La cifra espanta, por lo que suscita general y público rechazo, pero no sería extraño que, interiormente, muchas personas tuvieran su “cifra ideal” de “hijos de puta ajusticiables”, con los que no pueden coexistir, sin que necesariamente merezcan la muerte; bastaría con expulsarlos, privarlos de sus derechos o reducirlos al silencio, para que dejen de molestar; quizá sea éste un problema nacional. La cifra incluso se puede negociar para ser aceptada como tolerable, conveniente e incluso necesaria. Cuánta gente acepta no ya las víctimas de la guerra civil -de la última, de las otras no hablo-, sino las víctimas producidas después, en los años de la paz y las juzga necesarias en aras, precisamente, de la paz. Y cuánta gente encuentra hoy razonable una cifra que se acerca a las novecientas víctimas, sacrificadas en la utopía de una Vasconia albanesa. Extraña afición la de este país a privarse periódicamente de una parte de sus ciudadanos, suprimidos del censo de los vivos a manos de otros ciudadanos.

Dejo aquí unas reflexiones de Juan Goytisolo -“Blanco White: por qué se fue un español”- publicadas en 1972, en Triunfo, sobre el genial transterrado, al que emparenta en su apreciación de la intolerancia y la violencia en la historia de España con otro genio, Francisco de Goya.

<<En lo que respecta a los acontecimientos que entre 1808 y 1812 asolaron la Península, la comunidad de visión entre el escritor y el pintor es todavía más notable. Si al describir el motín de Almaraz, el linchamiento de Mérida o las escenas callejeras de Madrid y de Sevilla, Blanco menciona la “infortunada propensión de verter sangre de sus compatriotas” y, en 1836 nada menos, escribe a su hermano Fernando que “no ve un fin a la guerra civil”, en “Los desastres de la guerra”, Goya, parece adivinar igualmente las leyes cíclicas de la historia española contemporánea, en la que, como es sabido, al zumbido y la furia de las crisis (revoluciones, guerras civiles) suceden largos períodos de calma, embrutecimiento y modorra (regímenes de fuerza, dictaduras militares). Puesto que desde el siglo XVI la intolerancia es una gran virtud a los ojos de una mayoría de españoles, es obvio que nuestra sociedad no podía crear una convivencia factible: el desacuerdo debía desembocar fatalmente en las guerras carlistas del siglo XIX y en el millón de muertos de 1936-1939.
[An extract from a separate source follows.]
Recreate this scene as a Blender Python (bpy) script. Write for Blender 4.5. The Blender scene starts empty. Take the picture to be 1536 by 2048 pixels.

El relato del viaje de Blanco por tierras de Extremadura se inscribe en la órbita visionaria de la obra del gran pintor: Los “Desastres” implican una severa advertencia en la medida en que aventuran una inquietante profecía. Los muertos fusilados, mutilados, ahorcados que se repiten en las láminas de modo tan obsesivo, evocan irresistiblemente las ejecuciones y matanzas que ensangrentarán más tarde la Península. Incendios, pillajes, asesinatos, violaciones, cobran así, a posteriori, un significado premonitorio y siniestro.

La denuncia de la violencia latente, que busca y halla en cada época, el pretexto de manifestarse aparece en Goya, como en Blanco, desprovista de oropeles. Así se aclara por qué las luchas por cuestiones políticas, sociales, religiosas, etc, revisten entre españoles una intensidad desproporcionada a su objeto, y es que el objeto es otro. Conflicto de creencias o ideologías opuestas, sin duda; pero sólo el cainismo y la vieja saña hispánica pueden explicar su prolongado rigor y sus atrocidades. “El terco orgullo del pueblo español agrupado en dos partidos, resueltos ambos a sacrificar cualquier ventaja real en aras de su dignidad ideal, excluye toda probabilidad de compromiso” escribe Blanco, y con un pesimismo lúcido que los hechos han ratificado hasta hoy, concluirá: “España debe ser gobernada, absoluta y exclusivamente, ya por una Junta Apostólica, ya por una logia de comuneros”>>.

¿Así seguimos? ¿Sacrificando, si es preciso, veintiséis millones de hijos de puta?